**WHAT YOU ARE ASKED TO DO**
Exactly retype the lines from the top of the data through the line containing "sl.build('shift_lever', M_STEEL, bike)", leaving out every picture.

* BEGIN DATASET SECTION *

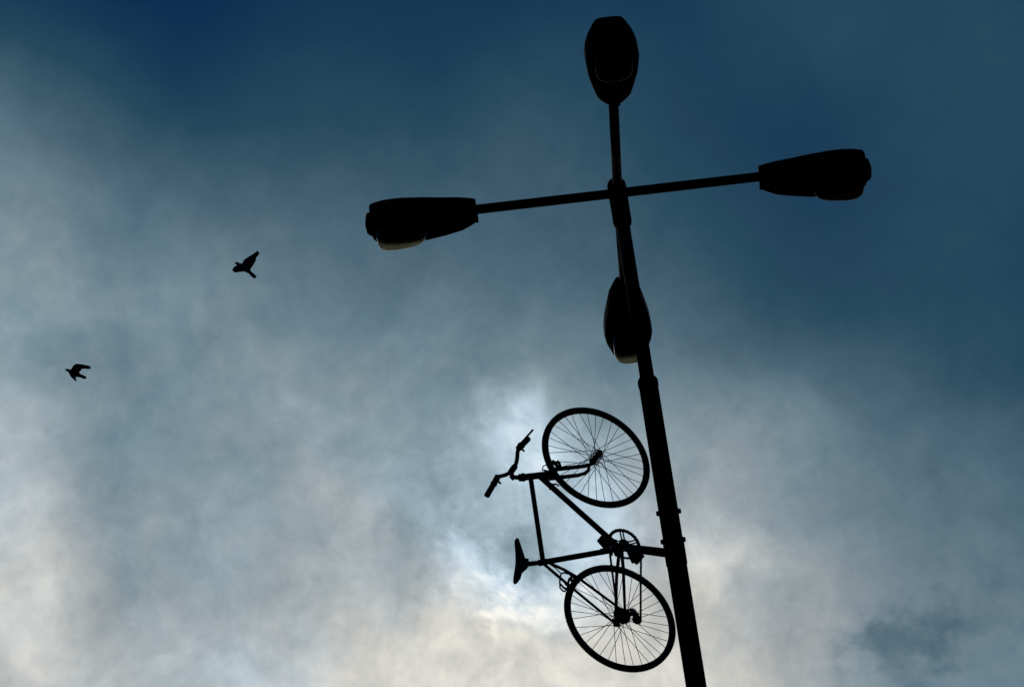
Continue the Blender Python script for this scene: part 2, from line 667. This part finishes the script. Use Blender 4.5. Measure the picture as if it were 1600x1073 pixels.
for s_ in (-1, 1):
    MB().path([V(.43, -.062, .020 * s_), V(.36, -.05, .032 * s_), V(.30, -.041, .045 * s_), V(.01, -.002, .063 * s_)], [.010, .010, .0095, .0075], 12).build('chain_stay', M_FRAME, fo)
    MB().path([V(.302, .418, .014 * s_), V(.245, .323, .038 * s_), V(.2, .255, .05 * s_), V(.006, .006, .064 * s_)], [.0085, .0085, .008, .007], 12).build('seat_stay', M_FRAME, fo)
    d_ = MB()
    d_.box(V(.002, -.004, .063 * s_), (1, 0, 0), (0, 0, 1), (0, 1, 0), .02, .017, .003)
    d_.build('dropout', M_FRAME, fo)
br = MB()
br.path([V(.205, .268, -.052), V(.215, .275, -.02), V(.217, .277, 0), V(.215, .275, .02), V(.205, .268, .052)], .007, 10)
br.build('stay_bridge', M_FRAME, fo)
for s_ in (-1, 1):
    MB().rod(V(.31, .400, .0165 * s_), V(.29, .442, .0165 * s_), .004, n=8).build('seat_clamp_bolt', M_BOLT, fo)
# shift levers and cable stops on the down tube
sl = MB()
dt_dir = (V(.868, .375) - V(*BBK)).normalized()
c0 = V(.868, .375) - dt_dir * .085
dn = dt_dir.cross(NX).normalized()
if dn.dot(Vector((1, 0, -1))) < 0:
    dn = -dn
sl.rod(c0 - NX * .022, c0 + NX * .026, .008, n=10)
sl.path([c0 + NX * .024, c0 + NX * .026 + dn * .014 + dt_dir * -.008, c0 + NX * .024 + dn * .022 - dt_dir * .03], [.006, .005, .004], 8)
sl.path([c0 - NX * .02, c0 - NX * .022 + dn * .02 - dt_dir * .01, c0 - NX * .022 + dn * .03 - dt_dir * .016], [.006, .005, .004], 8)
sl.build('shift_lever', M_STEEL, bike)

# headset and fork
MB().lathe(V(*head_b) - hax * .018, hax, [(0, .021), (.004, .0245), (.012, .0245), (.018, .020)], 24).build('headset_cup', M_STEEL, bike)
MB().lathe(V(*head_t), hax, [(0, .020), (.006, .0245), (.016, .0245), (.018, .019), (.026, .0215), (.034, .0215), (.036, .014)], 24).build('headset_nut', M_STEEL, bike)
crown = V(*head_b) - hax * .03
fk = MB()
fk.path([crown - NX * .052 - hax * .014, crown - NX * .03, crown, crown + NX * .03, crown + NX * .052 - hax * .014], [.013, .0155, .017, .0155, .013], 14)
fk.rod(crown, crown + hax * .02, .017, n=16)
fko = fk.build('fork', M_FRAME, bike)
for s_ in (-1, 1):
    p0 = crown - hax * .01 + NX * .05 * s_
    pts = [p0, p0 - hax * .10, p0 - hax * .2]
    e = V(*FRONT) + NX * .056 * s_
    pts += [p0 - hax * .245 + Vector((.008, 0, 0)), p0 - hax * .272 + Vector((.026, 0, 0)), e + Vector((-.026, 0, .022)), e]
    MB().path(pts, [.0125, .0122, .0112, .0105, .0098, .0092, .0085], 12).build('blade', M_FRAME, fko)
    d_ = MB()
    d_.box(e, (1, 0, 0), (0, 0, 1), (0, 1, 0), .013, .013, .003)
    d_.build('dropout', M_FRAME, fko)

# stem, bar, grips
st_top = V(.838, .548)
sm_ = MB()
sm_.path([V(*head_t) + hax * .03, st_top - hax * .012, st_top + Vector((.004, 0, .001)), V(.866, .551), V(.893, .541)], [.0128, .0128, .0150, .0125, .0145], 14)
sm_.rod(st_top - hax * .012 + Vector((-.013, 0, .004)), st_top + Vector((.012, 0, .009)), .013, n=12)
sm_.rod(V(.893, .541, -.026), V(.893, .541, .026), .0185, n=18)
sm_.rod(V(.913, .527, .012), V(.905, .515, .012), .005, n=8)
sm_.build('stem', M_STEEL, bike)
bar = []
for n_, f, u in ((0, .893, .541), (.05, .900, .541), (.085, .908, .548), (.13, .925, .562), (.155, .929, .566), (.18, .925, .568), (.285, .902, .574)):
    bar.append((n_, f, u))
pts = [V(f, u, -n_) for n_, f, u in reversed(bar[1:])] + [V(f, u, n_) for n_, f, u in bar]
MB().path(pts, .0118, 14, up=(0, 0, 1)).build('handlebar', M_STEEL, bike)
for s_ in (-1, 1):
    g_ = MB()
    a_, b_ = V(.921, .569, .198 * s_), V(.8985, .575, .302 * s_)
    ax = (b_ - a_).normalized()
    L = (b_ - a_).length
    prof = [(0, .0155), (.003, .0205), (.007, .0205), (.009, .0158)]
    k = 8
    for i in range(k):
        d0 = .012 + (L - .02) * i / k
        prof += [(d0, .0162), (d0 + .004, .0172), (d0 + .009, .0172)]
    prof += [(L - .003, .0175), (L, .013)]
    g_.lathe(a_, ax, prof, 16)
    g_.build('grip', M_RUBBER, bike)
    c_ = MB()
    cc = V(.926, .568, .172 * s_)
    c_.rod(cc - ax * .012, cc + ax * .012, .0185, n=14)
    c_.box(cc + Vector((.016, 0, -.006)), (1, 0, 0), ax, (0, 0, 1), .012, .012, .011)
    c_.rod(cc + Vector((-.008, 0, -.012)), cc + Vector((-.022, 0, -.028)), .006, n=8)
    c_.build('lever_clamp', M_STEEL, bike)
lv = MB()
lv.path([V(.944, .562, .172), V(.952, .556, .2), V(.944, .558, .26), V(.936, .56, .31), V(.930, .562, .347)], [.006, .0065, .006, .0058, .0062], 10)
lv.build('brake_lever', M_STEEL, bike)

# saddle and post
MB().rod(V(*lug_s) + st_ax * .01, V(.2735, .542), .0136, n=16).build('seat_post', M_STEEL, bike)
sa = MB()
SS = [(.160, .034, .604, .592), (.167, .058, .607, .586), (.185, .068, .607, .574), (.215, .066, .602, .556), (.25, .054, .595, .536), (.285, .042, .589, .530), (.32, .033, .586, .538),
      (.36, .026, .585, .544), (.40, .023, .585, .546), (.422, .020, .583, .549), (.434, .012, .577, .556)]
rings = []
for f, w, zt, zb in SS:
    w, zb = w * .82, zb + .011
    rg = []
    mid = zt - .013
    for k in range(20):
        a = 2 * PI * k / 20
        c, d = math.cos(a), math.sin(a)
        yy = w * math.copysign(abs(c) ** .75, c)
        uu = mid + (zt - mid) * d if d >= 0 else mid + (mid - zb) * -abs(d) ** .6
        rg.append(V(f, uu, yy))
    rings.append(rg)
sa.loft(rings)
sao = sa.build('saddle', M_RUBBER, bike)
for s_ in (-1, 1):
    MB().path([V(.40, .562, .012 * s_), V(.335, .553, .018 * s_), V(.27, .543, .02 * s_), V(.22, .560, .028 * s_), V(.2, .578, .035 * s_)], .0042, 8).build('rail', M_STEEL, sao)
cl = MB()
cl.box(V(.276, .537), (1, 0, 0), (0, 1, 0), (0, 0, 1), .022, .026, .011)
cl.rod(V(.276, .535, -.032), V(.276, .535, .032), .006, n=8)
cl.build('saddle_clamp', M_STEEL, sao)

# crankset
RNG = V(*BBK, .047)
CR = MB()
teeth = 46
prof_o, prof_i = [], []
for i in range(teeth * 4):
    a = 2 * PI * i / (teeth * 4)
    r = .0985 if i % 4 in (1, 2) else .0925
    prof_o.append((math.cos(a) * r, math.sin(a) * r))
    prof_i.append((math.cos(a) * .082, math.sin(a) * .082))
cnt = teeth * 4
vs = []
for off in (-.0018, .0018):
    vs += [RNG + Vector((x, 0, z)) + NX * off for x, z in prof_o] + [RNG + Vector((x, 0, z)) + NX * off for x, z in prof_i]
fs = []
for i in range(cnt):
    j = (i + 1) % cnt
    fs += [(i, j, cnt + j, cnt + i), (2 * cnt + i, 3 * cnt + i, 3 * cnt + j, 2 * cnt + j), (i, 2 * cnt + i, 2 * cnt + j, j), (cnt + i, cnt + j, 3 * cnt + j, 3 * cnt + i)]
CR.add(vs, fs, False)
CR.lathe(RNG, NX, [(-.008, .016), (-.008, .030), (.004, .034), (.010, .028), (.014, .014)], 24)
up_img = PI * .02                                           # one spider arm points along the frame's forward direction
for k in range(5):
    a = up_img + 2 * PI * k / 5
    rd = Vector((math.cos(a), 0, math.sin(a)))
    tg = rd.cross(NX)
    for q in (-1, 1):
        CR.box(RNG + rd * .057 + tg * .0085 * q, rd, tg, NX, .027, .0034, .0028)
CRo = CR.build('chainring', M_STEEL, bike)
CDIR = Vector((-.985, 0, -.17)).normalized()
CL = .124
for s_, dirn in ((1, CDIR), (-1, -CDIR)):
    a_ = V(*BBK, .058 * s_)
    b_ = V(*BBK, .076 * s_) + dirn * CL
    MB().path([a_ - dirn * .014, a_, (a_ + b_) / 2, b_, b_ + dirn * .013], [.011, .0145, .0115, .0105, .008], 12, flat=.7, up=tuple(dirn.cross(NX))).build('crank_arm', M_STEEL, bike)
    pc = b_ + NX * .054 * s_
    pd = MB()
    tilt = R(38)
    px_ = Vector((math.cos(tilt), 0, math.sin(tilt)))
    py_ = px_.cross(NX)
    pd.rod(b_, pc + NX * .045 * s_, .0065, n=10)
    for q in (-1, 1):
        pd.box(pc + px_ * .030 * q, px_, NX, py_, .004, .038, .012)
        pd.box(pc + NX * .036 * q, px_, NX, py_, .030, .004, .011)
        pd.box(pc + px_ * .011 * q, px_, NX, py_, .011, .034, .009)
    for q in range(4):
        pd.box(pc + px_ * .035 + NX * (-.03 + .02 * q), px_, NX, py_, .003, .004, .013)
    pd.build('pedal', M_RUBBER, bike)
MB().rod(V(*BBK, -.062), V(*BBK, .064), .010, n=14).build('bottom_bracket_axle', M_STEEL, bike)

# sprockets on the rear hub
for r_, n_ in ((.054, .026), (.048, .032), (.042, .038), (.036, .044)):
    sp = MB()
    tn = int(r_ * 480)
    o = V(0, 0, n_)
    vs = []
    for off in (-.001, .001):
        for i in range(tn * 2):
            a = PI * i / tn
            rr = r_ if i % 2 else r_ - .005
            vs.append(o + Vector((math.cos(a) * rr, 0, math.sin(a) * rr)) + NX * off)
    c2 = tn * 2
    fs = [tuple(reversed(range(c2))), tuple(range(c2, 2 * c2))] + [(i, (i + 1) % c2, c2 + (i + 1) % c2, c2 + i) for i in range(c2)]
    sp.add(vs, fs, False)
    sp.build('sprocket', M_STEEL, rw_).location = -V(0, 0)
dr = MB()
P1, P2 = V(.020, -.062, .047), V(-.024, -.076, .047)
dr.path([V(-.004, -.012, .066), V(-.012, -.034, .074), V(.006, -.052, .066), P1 + NX * .012], [.009, .012, .012, .008], 10)
for q in (-.008, .009):
    dr.path([P1 + NX * q, (P1 + P2) / 2 + NX * q + Vector((-.004, 0, -.006)), P2 + NX * q], [.012, .016, .018], 12, flat=.1, up=(1, 0, .3))
dr.lathe(P2 - NX * .010, NX, [(0, .021), (.001, .024), (.019, .024), (.02, .021)], 20)
dr.lathe(P1 - NX * .004, NX, [(0, .019), (.007, .019)], 18)
dr.path([P2 + Vector((.02, 0, -.008)) + NX * .004, P2 + Vector((.034, 0, -.018)) + NX * .004, P2 + Vector((.038, 0, -.004)) + NX * .004, P2 + Vector((.03, 0, .01)) + NX * .004], .003, 8)
dr.build('rear_derailleur', M_STEEL, bike)
fd = MB()
fc = V(.385, .024, .047)
for q in (-.009, .010):
    fd.box(fc + NX * q, (1, 0, -.12), NX, (.12, 0, 1), .020, .0012, .007)
fd.path([fc + NX * .0 + Vector((.02, 0, .012)), V(.40, .05, .03), V(.422, .05, .006)], [.006, .008, .008], 8)
fd.rod(V(.4215, .048) - st_ax * .010, V(.4215, .048) + st_ax * .010, .0185, n=16)
fd.build('front_derailleur', M_STEEL, bike)

# chain
NC = .047
path = []
for i in range(0, 25):                                      # round the front of the chainring, saddle side to post side
    a = R(93) - i / 24 * R(190)
    path.append((BBK[0] + .0965 * math.cos(a), BBK[1] + .0965 * math.sin(a)))
path += [(.36, -.158), (.2, -.133), (-.01, -.1025)]
for i in range(1, 9):
    a = R(-80) - i / 8 * R(150)
    path.append((-.024 + .0265 * math.cos(a), -.076 + .0265 * math.sin(a)))
path += [(.0, -.060), (.012, -.078), (.028, -.078), (.038, -.066), (.036, -.050), (.028, -.036)]
for i in range(1, 15):
    a = R(-40) - i / 14 * R(230)
    path.append((.037 * math.cos(a), .037 * math.sin(a)))
pp = [V(f, u, NC) for f, u in path]
pp.append(pp[0])
cum = [0]
for a_, b_ in zip(pp, pp[1:]):
    cum.append(cum[-1] + (b_ - a_).length)
tot = cum[-1]
nl = int(tot / .0127 / 2) * 2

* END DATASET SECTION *

**EXERCISE RESPONSE**
Continue the Blender Python script for this scene: part 2, from line 667. This part finishes the script. Use Blender 4.5. Measure the picture as if it were 1600x1073 pixels.
for s_ in (-1, 1):
    MB().path([V(.43, -.062, .020 * s_), V(.36, -.05, .032 * s_), V(.30, -.041, .045 * s_), V(.01, -.002, .063 * s_)], [.010, .010, .0095, .0075], 12).build('chain_stay', M_FRAME, fo)
    MB().path([V(.302, .418, .014 * s_), V(.245, .323, .038 * s_), V(.2, .255, .05 * s_), V(.006, .006, .064 * s_)], [.0085, .0085, .008, .007], 12).build('seat_stay', M_FRAME, fo)
    d_ = MB()
    d_.box(V(.002, -.004, .063 * s_), (1, 0, 0), (0, 0, 1), (0, 1, 0), .02, .017, .003)
    d_.build('dropout', M_FRAME, fo)
br = MB()
br.path([V(.205, .268, -.052), V(.215, .275, -.02), V(.217, .277, 0), V(.215, .275, .02), V(.205, .268, .052)], .007, 10)
br.build('stay_bridge', M_FRAME, fo)
for s_ in (-1, 1):
    MB().rod(V(.31, .400, .0165 * s_), V(.29, .442, .0165 * s_), .004, n=8).build('seat_clamp_bolt', M_BOLT, fo)
# shift levers and cable stops on the down tube
sl = MB()
dt_dir = (V(.868, .375) - V(*BBK)).normalized()
c0 = V(.868, .375) - dt_dir * .085
dn = dt_dir.cross(NX).normalized()
if dn.dot(Vector((1, 0, -1))) < 0:
    dn = -dn
sl.rod(c0 - NX * .022, c0 + NX * .026, .008, n=10)
sl.path([c0 + NX * .024, c0 + NX * .026 + dn * .014 + dt_dir * -.008, c0 + NX * .024 + dn * .022 - dt_dir * .03], [.006, .005, .004], 8)
sl.path([c0 - NX * .02, c0 - NX * .022 + dn * .02 - dt_dir * .01, c0 - NX * .022 + dn * .03 - dt_dir * .016], [.006, .005, .004], 8)
sl.build('shift_lever', M_STEEL, bike)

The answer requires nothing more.